– Peço desculpas por ligar para isso, mas gostaria de sugerir que você escreva sobre a perda de perspectiva das pessoas. O que está acontecendo é desumano, disse o jornalista Jorge Duarte.
– Nada a desculpar. Pode falar.
Em tom de desabafo, ele apresentou seu ponto de vista sobre o quanto a sociedade brasileira tem se valido de "rótulos formais" para mascarar situações gravíssimas. E como a ignorância a respeito de fatos históricos pode ser danosa à democracia.
Lembrei do livro da nigeriana Chimamanda Ngozi Adichie, "O perigo de uma história única", onde ela destaca que contar histórias envolve poder, ou seja, habilidade para fazer com que a sua versão seja a definitiva.

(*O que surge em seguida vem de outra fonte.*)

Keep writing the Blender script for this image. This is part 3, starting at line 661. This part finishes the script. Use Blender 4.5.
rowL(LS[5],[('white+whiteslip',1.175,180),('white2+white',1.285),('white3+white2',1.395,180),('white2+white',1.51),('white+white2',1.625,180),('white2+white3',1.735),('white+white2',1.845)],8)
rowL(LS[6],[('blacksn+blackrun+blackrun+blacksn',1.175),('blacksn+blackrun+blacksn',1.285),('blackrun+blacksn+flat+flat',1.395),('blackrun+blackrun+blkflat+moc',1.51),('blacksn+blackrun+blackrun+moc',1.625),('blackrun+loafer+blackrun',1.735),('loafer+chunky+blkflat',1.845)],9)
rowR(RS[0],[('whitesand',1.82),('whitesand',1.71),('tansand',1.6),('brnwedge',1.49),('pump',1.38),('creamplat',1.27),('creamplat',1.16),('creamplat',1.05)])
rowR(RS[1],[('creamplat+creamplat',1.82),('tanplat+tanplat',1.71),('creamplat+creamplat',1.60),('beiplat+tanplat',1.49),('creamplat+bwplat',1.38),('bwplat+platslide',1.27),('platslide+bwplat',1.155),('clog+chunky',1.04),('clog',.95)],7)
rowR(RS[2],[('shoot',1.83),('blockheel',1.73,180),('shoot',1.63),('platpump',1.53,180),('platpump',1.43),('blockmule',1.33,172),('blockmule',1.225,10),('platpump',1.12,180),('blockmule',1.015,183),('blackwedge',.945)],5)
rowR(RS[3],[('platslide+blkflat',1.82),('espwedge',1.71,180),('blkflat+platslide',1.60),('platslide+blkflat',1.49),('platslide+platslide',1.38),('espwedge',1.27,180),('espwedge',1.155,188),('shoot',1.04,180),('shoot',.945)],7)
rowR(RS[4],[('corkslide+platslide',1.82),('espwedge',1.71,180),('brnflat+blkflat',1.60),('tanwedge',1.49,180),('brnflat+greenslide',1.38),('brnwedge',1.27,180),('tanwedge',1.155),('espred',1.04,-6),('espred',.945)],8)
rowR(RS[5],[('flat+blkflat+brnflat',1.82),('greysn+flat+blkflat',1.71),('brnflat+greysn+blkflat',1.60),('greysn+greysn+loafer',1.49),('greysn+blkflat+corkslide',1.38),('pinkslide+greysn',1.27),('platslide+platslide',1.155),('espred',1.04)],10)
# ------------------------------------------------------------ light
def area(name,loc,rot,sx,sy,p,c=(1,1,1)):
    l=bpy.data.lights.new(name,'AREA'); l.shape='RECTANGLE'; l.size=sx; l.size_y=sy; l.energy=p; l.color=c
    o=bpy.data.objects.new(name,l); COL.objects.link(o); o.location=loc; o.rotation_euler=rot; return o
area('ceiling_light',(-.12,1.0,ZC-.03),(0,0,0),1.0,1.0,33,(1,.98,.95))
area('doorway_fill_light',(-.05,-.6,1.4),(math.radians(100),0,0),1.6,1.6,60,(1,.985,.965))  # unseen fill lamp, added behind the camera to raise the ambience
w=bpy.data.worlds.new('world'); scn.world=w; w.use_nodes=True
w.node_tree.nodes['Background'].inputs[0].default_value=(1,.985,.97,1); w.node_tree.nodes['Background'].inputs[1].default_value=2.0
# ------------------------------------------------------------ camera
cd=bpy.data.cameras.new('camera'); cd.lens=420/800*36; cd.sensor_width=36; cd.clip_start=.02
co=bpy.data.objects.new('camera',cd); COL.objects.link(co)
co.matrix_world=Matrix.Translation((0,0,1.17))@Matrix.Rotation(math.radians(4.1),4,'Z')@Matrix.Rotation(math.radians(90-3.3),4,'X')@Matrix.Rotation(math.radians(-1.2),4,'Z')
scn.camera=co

Talvez isso seja o que tornou hábito no Brasil a responsabilização da vítima. Por aqui, não é de hoje que a história vem sendo contada sob a perspectiva do agressor. E, quando o preconceito interage com várias formas de discriminação chamadas por nomes pomposos (capacitismo, etarismo, injúria racial), a desumanidade toma o lugar da empatia e da solidariedade.
Convive-se diuturnamente com o racismo a ponto de uma criança branca perguntar a outra, negra, na escola, em SP: "Quer ser meu escravo"? Ainda assim, muitos têm a pachorra de dizer que racismo no
país é "mimimi" de preto.
Chegou-se ao cúmulo de humilhar uma mulher por ingressar na universidade aos 40 anos! Quem é estuprado está sujeito a ouvir o comentário: "com aquela roupa, queria o quê?".
País afora, olha-se com "estranhamento" para pessoas que não se identificam como cisgênero, e mata-se outras tantas pelo "pecado" de serem mulheres.
Os brasileiros precisam lembrar que a nobreza da alma e a nobreza de ação não podem andar separadas. Desculpas esfarrapadas do tipo "fui mal interpretado", "não dá para falar mais nada", "você é muito sensível", "não foi nesse contexto" não podem ser aceitas para maquiar violações de direitos ou desqualificar quem se insurge contra elas.